Binary Bomb for RPI's CSCI 4971
In the Spring 2010 semester, I and other RPISEC members hosted the course CSCI 4971 - Secure Software Principles. One of the lab assignments I developed was to reverse engineer and defuse a "binary bomb", strongly inspired by Dave Hollinger's CompOrg Binary Bomb Squad.
---------------------------------------- -- -- -- --- ___ ___ ___ ___ ___ / / / /__ /__ ___/ ___/ /__/ / ___/ ___/ /__ ___/ HOURS MINUTES SECONDS +--------------------------------------- -- -- -- --+ | | | , DR. VON NOIZEMAN'S NUCLEAR BOMB , | | /!\ AUTHORIZED ACCESS ONLY - KEEP OUT /!\ | | | | [1] YELLOW [2] GREEN [3] BLUE [4] RED | | | +---------------------------------------------------+ MENU SELECTION: 4 CLOCK SYNC 1F0CCE42 CLOCK SYNC 01B95EFB CLOCK SYNC 310AB19F ENTER CLOCK RESYNCHRONIZATION SEQUENCE:
Such assignments are now ubiquitous in undergraduate computer science courses as an engaging way for students to build fluency with debuggers and low-level program analysis. Our lab featured four challenges covering fundamentals like reading secrets from memory, triggering a trivial buffer overflow, traversing data structures, and bypassing anti-debugging checks. The CTF-like gamification turns each topic into a puzzle that, in solving it, develops key skills for a career in security research. (Or related pursuits: the red wire drew inspiration from cracking shareware-era software registration code schemes.)
The binaries were slightly parameterized so that each student received a personalized binary to discourage cheating. Most of these were detonated during the lab, and the sources were thought to have been destroyed. But one single unexploded binary survived on the CSCI 4971 course website.

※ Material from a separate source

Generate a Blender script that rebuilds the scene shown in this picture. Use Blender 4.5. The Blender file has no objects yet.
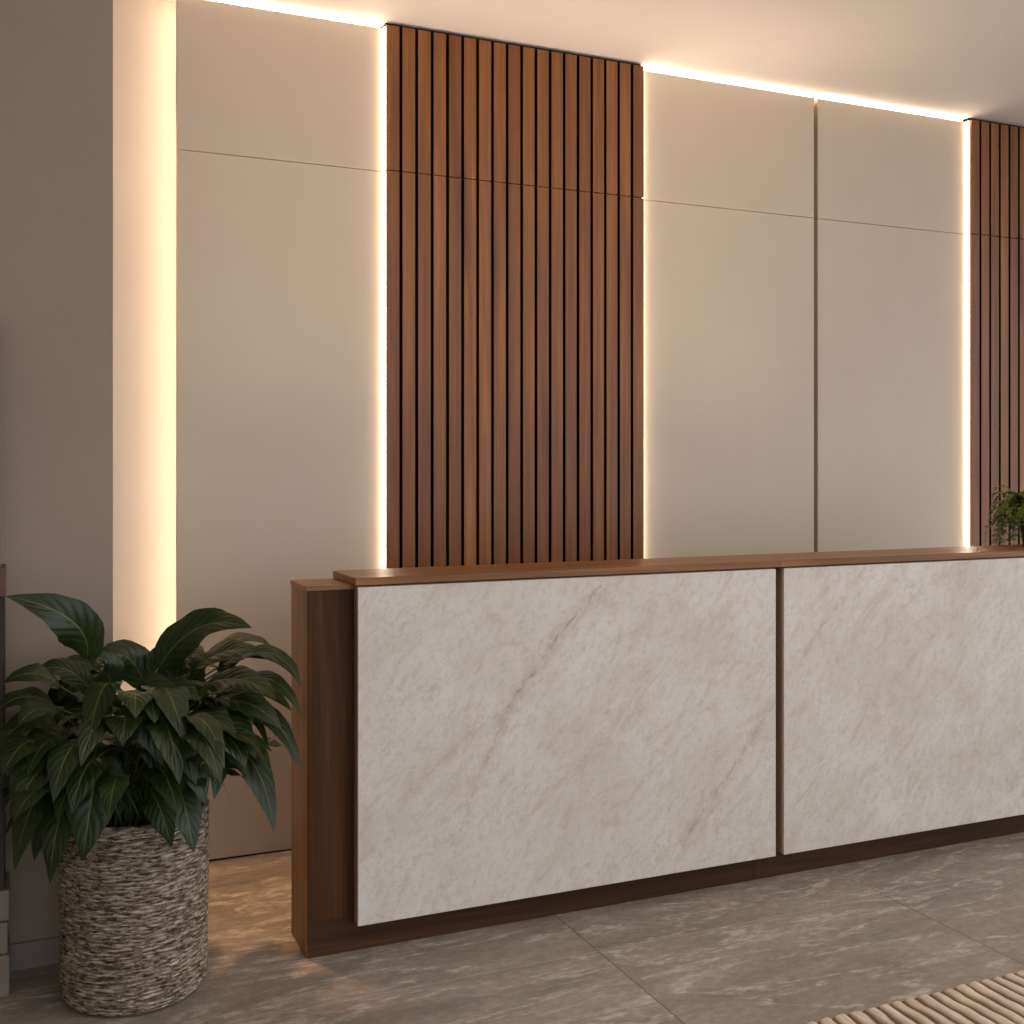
import bpy, bmesh, math, random
from mathutils import Vector, noise as mnoise
random.seed(7)
C = bpy.context.scene.collection
PI = math.pi

# ------------------------------------------------------------------ helpers
def link(o):
    C.objects.link(o); return o

def mesh_obj(name, bm, m, parent=None, loc=(0, 0, 0), smooth=False):
    bmesh.ops.recalc_face_normals(bm, faces=bm.faces[:])
    me = bpy.data.meshes.new(name); bm.to_mesh(me); bm.free()
    if smooth:
        for p in me.polygons: p.use_smooth = True
    me.materials.append(m)
    o = link(bpy.data.objects.new(name, me)); o.location = loc
    if parent: o.parent = parent
    return o

def tag(o, label=None, cat=None, group=None, kind=None):
    if label: o['label'] = label
    if cat: o['category'] = cat
    if group: o['group'] = group
    if kind: o['kind'] = kind
    return o

def empty(name, loc, label, cat, group=None):
    o = link(bpy.data.objects.new(name, None)); o.location = loc
    o.empty_display_size = .1
    return tag(o, label, cat, group)

def box(bm, x0, x1, y0, y1, z0, z1, bev=0.0, seg=2):
    vs = [bm.verts.new((x, y, z)) for x in (x0, x1) for y in (y0, y1) for z in (z0, z1)]
    f = [(0, 1, 3, 2), (4, 6, 7, 5), (0, 4, 5, 1), (2, 3, 7, 6), (0, 2, 6, 4), (1, 5, 7, 3)]
    fs = [bm.faces.new([vs[i] for i in q]) for q in f]
    if bev:
        es = list({e for q in fs for e in q.edges})
        bmesh.ops.bevel(bm, geom=es, offset=bev, segments=seg, affect='EDGES', profile=.5)

def bx(*a, **k):
    bm = bmesh.new(); box(bm, *a, **k); return bm

def tube(bm, pts, r0, r1, n=6):
    pts = [Vector(p) for p in pts]; rings = []
    for i, p in enumerate(pts):
        t = (pts[min(i + 1, len(pts) - 1)] - pts[max(i - 1, 0)]).normalized()
        s = t.cross(Vector((.3, .8, .5))).normalized(); u = t.cross(s)
        r = r0 + (r1 - r0) * i / (len(pts) - 1)
        rings.append([bm.verts.new(p + (s * math.cos(2 * PI * k / n) + u * math.sin(2 * PI * k / n)) * r) for k in range(n)])
    for a, b in zip(rings, rings[1:]):
        for k in range(n):
            bm.faces.new((a[k], a[(k + 1) % n], b[(k + 1) % n], b[k]))
    bm.faces.new(rings[0]); bm.faces.new(rings[-1])

# ------------------------------------------------------------------ materials
def srgb(r, g, b):
    f = lambda c: (c / 12.92 if c <= .04045 else ((c + .055) / 1.055) ** 2.4)
    return (f(r / 255), f(g / 255), f(b / 255), 1)

class NT:
    def __init__(s, name):
        s.m = bpy.data.materials.new(name); s.m.use_nodes = True
        s.t = s.m.node_tree; s.b = s.t.nodes['Principled BSDF']
    def n(s, kind, **kw):
        o = s.t.nodes.new('ShaderNode' + kind)
        for k, v in kw.items(): setattr(o, k, v)
        return o
    def l(s, a, b): s.t.links.new(a, b)
    def put(s, sock, v):
        if hasattr(v, 'node'): s.l(v, sock)
        else: sock.default_value = v
    def coord(s, which='Object'): return s.n('TexCoord').outputs[which]
    def mapping(s, v, scale=(1, 1, 1), rot=(0, 0, 0), loc=(0, 0, 0)):
        o = s.n('Mapping'); s.l(v, o.inputs['Vector'])
        o.inputs['Scale'].default_value = scale; o.inputs['Rotation'].default_value = rot; o.inputs['Location'].default_value = loc
        return o.outputs[0]
    def noise(s, v, scale, detail=4, rough=.55, dist=0.0):
        o = s.n('TexNoise'); s.l(v, o.inputs['Vector'])
        o.inputs['Scale'].default_value = scale; o.inputs['Detail'].default_value = detail
        o.inputs['Roughness'].default_value = rough; o.inputs['Distortion'].default_value = dist
        return o.outputs['Fac']
    def ramp(s, v, stops):
        o = s.n('ValToRGB'); s.l(v, o.inputs[0]); e = o.color_ramp.elements
        while len(e) < len(stops): e.new(.5)
        for k, (p, c) in enumerate(stops):
            e[k].position = p; e[k].color = c if len(c) == 4 else (*c, 1)
        return o.outputs[0]
    def math(s, op, a, b=0.0, c=None, clamp=False):
        o = s.n('Math', operation=op, use_clamp=clamp)
        s.put(o.inputs[0], a); s.put(o.inputs[1], b)
        if c is not None: s.put(o.inputs[2], c)
        return o.outputs[0]
    def mix(s, f, a, b, mode='MIX'):
        o = s.n('Mix', data_type='RGBA', blend_type=mode)
        s.put(o.inputs[0], f); s.put(o.inputs[6], a); s.put(o.inputs[7], b)
        return o.outputs[2]
    def sstep(s, v, a, b, ta=0.0, tb=1.0):
        o = s.n('MapRange', interpolation_type='SMOOTHSTEP')
        s.put(o.inputs[0], v)
        for i, q in enumerate((a, b, ta, tb)): o.inputs[i + 1].default_value = q
        return o.outputs[0]
    def bump(s, h, strength=.3, dist=.01):
        o = s.n('Bump'); s.l(h, o.inputs['Height'])
        o.inputs['Strength'].default_value = strength; o.inputs['Distance'].default_value = dist
        s.l(o.outputs[0], s.b.inputs['Normal'])
    def base(s, c): s.put(s.b.inputs['Base Color'], c)
    def rough(s, c): s.put(s.b.inputs['Roughness'], c)
    def spec(s, c): s.b.inputs['Specular IOR Level'].default_value = c

BLK = (0, 0, 0, 1); WHT = (1, 1, 1, 1)

def mat_plain(name, col, rough=.6, spec=.5, grain=0.0, gscale=90, var=.06):
    k = NT(name); v = k.coord()
    n = k.noise(v, 2.2, 4)
    lo = tuple(c * (1 - var) for c in col[:3]); hi = tuple(min(1, c * (1 + var)) for c in col[:3])
    k.base(k.ramp(n, [(.3, lo), (.7, hi)])); k.rough(rough); k.spec(spec)
    if grain: k.bump(k.noise(v, gscale, 3), grain, .004)
    return k.m

def mat_wood(name, dark, mid, light, axis='Z', rough=.38, island=False, scale=1.0, spec=.4):
    k = NT(name); v = k.coord()
    if island:
        g = k.n('NewGeometry'); r = g.outputs['Random Per Island']
        cv = k.n('CombineXYZ'); k.l(k.math('MULTIPLY', r, 37.0), cv.inputs[0]); k.l(k.math('MULTIPLY', r, 11.0), cv.inputs[2])
        ad = k.n('VectorMath', operation='ADD'); k.l(v, ad.inputs[0]); k.l(cv.outputs[0], ad.inputs[1]); v = ad.outputs[0]
    st = {'X': (.05, 1, 1), 'Y': (1, .05, 1), 'Z': (1, 1, .05)}[axis]
    st2 = {'X': (.012, 1, 1), 'Y': (1, .012, 1), 'Z': (1, 1, .012)}[axis]
    big = k.noise(k.mapping(v, st), 11 * scale, 5, .6, .8)
    fine = k.noise(k.mapping(v, st2), 190 * scale, 3, .6)
    c = k.ramp(big, [(.28, dark), (.5, mid), (.74, light)])
    c = k.mix(k.sstep(fine, .42, .62, .28, 0), c, tuple(x * .5 for x in dark[:3]) + (1,))
    if island:
        c = k.mix(k.math('MULTIPLY', r, .5), c, dark)
    k.base(c); k.rough(k.ramp(fine, [(.3, (rough + .1,) * 3), (.7, (rough - .03,) * 3)])); k.spec(spec)
    k.bump(fine, .12, .002)
    return k.m

def seg_mask(k, v, p0, p1, width, wob):
    # soft mask of one mineral vein running p0 -> p1 in the slab's XZ plane
    sx = k.n('SeparateXYZ'); k.l(v, sx.inputs[0]); X, Z = sx.outputs[0], sx.outputs[2]
    dx, dz = p1[0] - p0[0], p1[1] - p0[1]; L = math.hypot(dx, dz)
    a = k.math('ADD', k.math('MULTIPLY', k.math('SUBTRACT', X, p0[0]), -dz / L), k.math('MULTIPLY', k.math('SUBTRACT', Z, p0[1]), dx / L))
    t = k.math('ADD', k.math('MULTIPLY', k.math('SUBTRACT', X, p0[0]), dx / L / L), k.math('MULTIPLY', k.math('SUBTRACT', Z, p0[1]), dz / L / L))
    a = k.math('ABSOLUTE', k.math('ADD', a, wob))
    m = k.sstep(a, 0, width, 1, 0)
    e = k.math('MULTIPLY', k.sstep(t, -.05, .06), k.sstep(t, .9, 1.05, 1, 0))
    return k.math('MULTIPLY', m, e)

def mat_slab(name, veins, seed, spots=()):
    k = NT(name); v0 = k.coord()
    v = k.mapping(v0, loc=(seed * 3.1, 0, seed * 1.7))
    base = srgb(210, 203, 196); warm = srgb(200, 191, 182); pale = srgb(216, 211, 206)
    n1 = k.noise(v, 3.2, 6, .62, .5)
    dg = k.mapping(v, rot=(0, math.radians(50), 0))
    n2 = k.noise(k.mapping(dg, (.42, 1, 1)), 15, 8, .74, .9)
    c = k.ramp(n1, [(.3, warm), (.5, base), (.72, pale)])
    c = k.mix(k.sstep(n2, .48, .72, 0, .46), c, srgb(177, 159, 140))
    fine = k.noise(k.mapping(dg, (.6, 1, 1)), 55, 6, .8, .7)
    c = k.mix(k.sstep(fine, .44, .68, 0, .50), c, srgb(180, 164, 147))
    fib = k.noise(k.mapping(dg, (.45, 1, 1)), 30, 5, .7, 1.4)
    patch = k.sstep(k.noise(v, 5.5, 3, .6), .46, .62)
    c = k.mix(k.math('MULTIPLY', patch, k.sstep(k.math('ABSOLUTE', k.math('SUBTRACT', fib, .5)), 0, .02, .35, 0)), c, srgb(156, 136, 116))
    wob = k.math('ADD', k.math('MULTIPLY', k.math('SUBTRACT', k.noise(v, 5, 5, .6), .5), .07),
                 k.math('MULTIPLY', k.math('SUBTRACT', k.noise(v, 34, 5, .65), .5), .035))
    brk = k.sstep(k.noise(v, 22, 5, .75), .44, .60)
    for p0, p1, w, s in veins:
        m = seg_mask(k, v0, p0, p1, w * .34, wob)
        h = seg_mask(k, v0, p0, p1, w * 2.2, wob)
        h2 = k.sstep(k.noise(v, 16, 6, .75), .36, .66)
        c = k.mix(k.math('MULTIPLY', k.math('MULTIPLY', h, h2), .55 * s), c, srgb(164, 143, 119))
        c = k.mix(k.math('MULTIPLY', k.math('MULTIPLY', m, brk), .6 * s), c, srgb(148, 124, 98))
    k.base(c); k.rough(k.ramp(n2, [(.3, (.42,) * 3), (.7, (.56,) * 3)])); k.spec(.3)
    k.bump(k.math('ADD', fine, n2), .06, .003)
    return k.m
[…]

I never expected the assignment to have much longevity—it features an LCD-style countdown hardcoded to the end of the lab period, for one thing. But it has made its way around the 'net, showing up in other courses such as Texas A&M's CSCE 451 – Software Reverse Engineering.
13 years later, I rediscovered the original source files and hosted them on GitHub for historical interest.